Good for you for lofting from scratch. I would imagine paper patterns were available or digital printouts I guess these days.
Lofting is a fascinating process that has layers of complexity. I doubt you will be required to do some of them for a kayak but the process will still help you greatly in understanding the build.
Let me run on for a minute…. 😁
The purpose of lofting, for more complex shapes at least is to find discrepancies in the offsets and to “proof” them full size before proceeding to cut pieces.
With computer design some of the need for lofting may be lost but originally it was needed because the margin of error was significant when a designer took the offsets from a scale drawing and then the builder laid them out many times larger.
For that reason “building stations” were not in the table of offsets.
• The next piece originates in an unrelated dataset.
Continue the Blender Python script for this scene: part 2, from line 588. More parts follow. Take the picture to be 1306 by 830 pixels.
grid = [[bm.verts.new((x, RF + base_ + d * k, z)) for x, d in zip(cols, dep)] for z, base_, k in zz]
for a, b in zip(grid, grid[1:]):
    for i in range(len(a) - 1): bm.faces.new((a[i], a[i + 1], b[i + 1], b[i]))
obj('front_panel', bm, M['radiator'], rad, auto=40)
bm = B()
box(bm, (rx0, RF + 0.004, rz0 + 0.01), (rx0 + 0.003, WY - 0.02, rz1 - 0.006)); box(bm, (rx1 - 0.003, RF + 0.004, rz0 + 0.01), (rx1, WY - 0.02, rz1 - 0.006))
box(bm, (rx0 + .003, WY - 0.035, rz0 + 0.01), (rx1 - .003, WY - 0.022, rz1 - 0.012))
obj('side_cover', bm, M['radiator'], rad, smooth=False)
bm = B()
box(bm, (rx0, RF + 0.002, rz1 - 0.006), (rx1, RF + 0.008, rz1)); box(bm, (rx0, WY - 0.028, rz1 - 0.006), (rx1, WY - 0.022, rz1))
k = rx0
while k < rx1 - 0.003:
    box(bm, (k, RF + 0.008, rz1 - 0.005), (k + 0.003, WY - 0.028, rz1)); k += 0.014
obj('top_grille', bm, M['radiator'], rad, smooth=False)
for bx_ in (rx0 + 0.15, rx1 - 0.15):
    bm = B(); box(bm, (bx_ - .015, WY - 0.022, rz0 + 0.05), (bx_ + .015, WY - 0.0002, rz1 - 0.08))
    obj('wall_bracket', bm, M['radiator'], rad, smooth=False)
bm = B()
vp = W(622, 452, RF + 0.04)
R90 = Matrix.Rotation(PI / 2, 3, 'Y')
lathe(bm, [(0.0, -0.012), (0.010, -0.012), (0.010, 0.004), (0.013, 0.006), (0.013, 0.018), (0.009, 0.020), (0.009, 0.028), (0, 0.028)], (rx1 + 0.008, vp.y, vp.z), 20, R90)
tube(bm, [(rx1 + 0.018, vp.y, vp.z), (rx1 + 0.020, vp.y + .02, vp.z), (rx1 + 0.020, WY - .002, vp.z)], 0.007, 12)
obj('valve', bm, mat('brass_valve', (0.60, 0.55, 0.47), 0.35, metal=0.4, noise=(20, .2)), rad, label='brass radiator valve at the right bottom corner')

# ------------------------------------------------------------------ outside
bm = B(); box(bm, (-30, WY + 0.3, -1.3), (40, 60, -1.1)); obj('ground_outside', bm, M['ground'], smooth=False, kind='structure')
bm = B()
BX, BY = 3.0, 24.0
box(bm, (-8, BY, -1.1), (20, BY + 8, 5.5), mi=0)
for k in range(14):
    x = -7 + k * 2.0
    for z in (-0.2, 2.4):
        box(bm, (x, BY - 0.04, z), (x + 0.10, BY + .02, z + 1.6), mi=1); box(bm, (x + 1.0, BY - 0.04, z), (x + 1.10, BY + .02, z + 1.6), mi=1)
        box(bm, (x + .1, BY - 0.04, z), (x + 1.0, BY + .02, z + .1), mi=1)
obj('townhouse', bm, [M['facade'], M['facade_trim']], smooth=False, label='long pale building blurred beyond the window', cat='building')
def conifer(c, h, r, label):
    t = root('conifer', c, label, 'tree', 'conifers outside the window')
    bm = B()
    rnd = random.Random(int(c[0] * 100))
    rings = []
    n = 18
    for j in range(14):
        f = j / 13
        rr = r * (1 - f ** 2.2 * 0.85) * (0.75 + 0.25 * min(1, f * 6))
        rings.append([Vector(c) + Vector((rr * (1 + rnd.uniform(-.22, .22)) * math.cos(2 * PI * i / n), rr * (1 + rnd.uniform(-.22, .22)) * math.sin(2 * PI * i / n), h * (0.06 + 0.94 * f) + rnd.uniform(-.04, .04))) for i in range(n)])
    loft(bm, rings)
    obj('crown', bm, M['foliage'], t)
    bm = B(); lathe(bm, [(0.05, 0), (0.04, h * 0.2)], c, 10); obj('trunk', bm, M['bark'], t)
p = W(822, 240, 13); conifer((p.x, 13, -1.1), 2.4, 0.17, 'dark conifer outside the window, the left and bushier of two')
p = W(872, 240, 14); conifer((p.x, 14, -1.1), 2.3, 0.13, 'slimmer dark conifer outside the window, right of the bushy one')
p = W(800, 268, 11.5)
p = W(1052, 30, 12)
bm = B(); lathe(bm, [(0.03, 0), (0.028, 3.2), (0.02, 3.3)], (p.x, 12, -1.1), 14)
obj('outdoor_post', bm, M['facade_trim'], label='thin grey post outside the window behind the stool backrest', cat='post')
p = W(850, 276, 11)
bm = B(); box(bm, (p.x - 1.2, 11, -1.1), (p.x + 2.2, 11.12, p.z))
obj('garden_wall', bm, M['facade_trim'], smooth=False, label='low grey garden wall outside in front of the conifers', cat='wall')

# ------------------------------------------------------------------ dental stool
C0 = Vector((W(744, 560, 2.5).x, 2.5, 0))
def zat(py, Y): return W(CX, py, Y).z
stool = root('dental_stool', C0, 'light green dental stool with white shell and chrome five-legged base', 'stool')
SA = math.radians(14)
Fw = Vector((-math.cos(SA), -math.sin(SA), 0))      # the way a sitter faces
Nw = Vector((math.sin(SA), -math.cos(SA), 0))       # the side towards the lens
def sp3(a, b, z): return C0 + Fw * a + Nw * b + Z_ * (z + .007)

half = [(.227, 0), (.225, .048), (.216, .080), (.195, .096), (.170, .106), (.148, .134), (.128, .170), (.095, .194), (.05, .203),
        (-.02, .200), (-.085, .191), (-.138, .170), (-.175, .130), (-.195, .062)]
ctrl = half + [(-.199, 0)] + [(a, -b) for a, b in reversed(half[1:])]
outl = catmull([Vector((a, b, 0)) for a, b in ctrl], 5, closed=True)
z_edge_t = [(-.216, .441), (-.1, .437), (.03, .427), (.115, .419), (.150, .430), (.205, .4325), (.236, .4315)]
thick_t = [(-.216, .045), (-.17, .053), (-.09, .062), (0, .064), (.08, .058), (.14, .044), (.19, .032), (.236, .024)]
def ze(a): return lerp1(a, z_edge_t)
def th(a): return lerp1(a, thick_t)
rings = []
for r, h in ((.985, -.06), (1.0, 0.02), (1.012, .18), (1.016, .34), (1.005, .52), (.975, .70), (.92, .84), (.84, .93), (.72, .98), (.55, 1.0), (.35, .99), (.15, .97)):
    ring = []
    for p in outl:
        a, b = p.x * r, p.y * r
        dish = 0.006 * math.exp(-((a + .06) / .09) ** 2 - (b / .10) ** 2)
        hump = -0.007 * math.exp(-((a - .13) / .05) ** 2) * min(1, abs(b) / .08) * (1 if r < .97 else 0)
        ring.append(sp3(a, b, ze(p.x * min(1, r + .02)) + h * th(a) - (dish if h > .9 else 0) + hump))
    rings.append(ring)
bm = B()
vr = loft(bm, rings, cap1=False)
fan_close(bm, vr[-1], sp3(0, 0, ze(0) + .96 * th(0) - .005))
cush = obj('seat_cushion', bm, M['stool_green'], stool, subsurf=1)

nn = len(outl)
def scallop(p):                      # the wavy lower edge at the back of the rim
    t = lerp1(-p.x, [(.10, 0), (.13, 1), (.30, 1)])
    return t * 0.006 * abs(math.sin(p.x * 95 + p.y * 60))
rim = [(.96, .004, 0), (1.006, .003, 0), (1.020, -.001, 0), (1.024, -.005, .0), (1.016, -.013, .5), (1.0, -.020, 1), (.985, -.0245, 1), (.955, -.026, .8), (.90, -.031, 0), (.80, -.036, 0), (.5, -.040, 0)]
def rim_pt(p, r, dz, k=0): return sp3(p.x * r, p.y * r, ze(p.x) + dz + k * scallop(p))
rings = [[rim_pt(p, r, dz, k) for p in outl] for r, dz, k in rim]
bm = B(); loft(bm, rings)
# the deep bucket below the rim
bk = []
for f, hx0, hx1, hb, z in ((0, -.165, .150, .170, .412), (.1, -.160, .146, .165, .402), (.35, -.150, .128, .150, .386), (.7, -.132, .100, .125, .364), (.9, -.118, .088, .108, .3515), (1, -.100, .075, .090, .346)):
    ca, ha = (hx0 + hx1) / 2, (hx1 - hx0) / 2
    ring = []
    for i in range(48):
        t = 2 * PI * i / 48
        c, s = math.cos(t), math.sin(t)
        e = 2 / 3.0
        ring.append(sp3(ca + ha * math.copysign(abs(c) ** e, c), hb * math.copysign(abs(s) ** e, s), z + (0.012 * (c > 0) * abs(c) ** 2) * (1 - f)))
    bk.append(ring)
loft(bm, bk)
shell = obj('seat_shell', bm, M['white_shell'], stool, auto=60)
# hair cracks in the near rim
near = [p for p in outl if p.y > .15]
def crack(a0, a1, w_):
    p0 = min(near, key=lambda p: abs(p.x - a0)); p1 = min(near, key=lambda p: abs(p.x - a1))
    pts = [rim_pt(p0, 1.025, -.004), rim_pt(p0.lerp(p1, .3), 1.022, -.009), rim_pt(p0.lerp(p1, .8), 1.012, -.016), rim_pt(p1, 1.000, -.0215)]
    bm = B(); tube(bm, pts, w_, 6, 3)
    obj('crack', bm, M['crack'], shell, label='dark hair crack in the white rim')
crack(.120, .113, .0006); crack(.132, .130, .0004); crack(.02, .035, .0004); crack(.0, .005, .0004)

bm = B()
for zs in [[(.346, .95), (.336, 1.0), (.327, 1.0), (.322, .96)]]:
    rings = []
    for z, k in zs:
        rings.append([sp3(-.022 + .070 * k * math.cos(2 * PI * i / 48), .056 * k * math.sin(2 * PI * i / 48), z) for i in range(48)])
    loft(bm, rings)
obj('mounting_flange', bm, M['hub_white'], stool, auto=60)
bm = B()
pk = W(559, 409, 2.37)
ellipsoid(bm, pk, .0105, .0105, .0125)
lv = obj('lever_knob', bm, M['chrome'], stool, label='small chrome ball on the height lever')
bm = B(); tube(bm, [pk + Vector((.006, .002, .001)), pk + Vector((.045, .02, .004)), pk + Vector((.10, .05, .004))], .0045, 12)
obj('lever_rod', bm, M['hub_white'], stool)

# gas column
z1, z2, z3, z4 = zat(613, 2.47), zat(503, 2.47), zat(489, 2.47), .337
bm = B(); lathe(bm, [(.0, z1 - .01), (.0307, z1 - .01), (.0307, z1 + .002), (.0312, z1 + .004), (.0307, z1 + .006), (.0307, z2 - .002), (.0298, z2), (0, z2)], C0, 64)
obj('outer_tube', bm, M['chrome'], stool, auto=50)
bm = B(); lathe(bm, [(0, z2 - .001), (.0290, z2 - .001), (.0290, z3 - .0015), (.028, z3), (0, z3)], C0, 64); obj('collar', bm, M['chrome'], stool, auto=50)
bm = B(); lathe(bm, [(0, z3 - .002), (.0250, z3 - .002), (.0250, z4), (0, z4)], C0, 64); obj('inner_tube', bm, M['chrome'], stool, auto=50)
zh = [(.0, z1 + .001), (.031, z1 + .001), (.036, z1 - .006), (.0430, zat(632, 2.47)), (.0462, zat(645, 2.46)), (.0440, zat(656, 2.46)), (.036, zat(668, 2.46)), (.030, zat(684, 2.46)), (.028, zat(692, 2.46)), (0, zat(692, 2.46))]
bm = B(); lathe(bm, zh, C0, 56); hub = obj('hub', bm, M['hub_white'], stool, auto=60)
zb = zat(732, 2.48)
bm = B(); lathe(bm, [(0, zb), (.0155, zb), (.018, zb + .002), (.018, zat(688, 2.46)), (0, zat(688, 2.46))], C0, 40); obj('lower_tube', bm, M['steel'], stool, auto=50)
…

To get building stations the builder first had to fully loft the lines in three views, make changes in each line to make them perfectly fair, reconcile each change in the other two views, and continue until all three views were perfect and no offset was different in one view from any other.
With this all done, he could mark in the building stations and take his own offsets from his full size, fair drawing for drawing them in section and finally cutting them.

That’s the simple version, there’s a lot more in lofting.  « Presentation ends »

Sorry about that Eric, I’ve been lofting boats since I was 21 and rarely get to talk about it to anyone who has even heard of  it. 🙄😁🤣

The early bird gets the worm but its the second mouse that gets the cheese.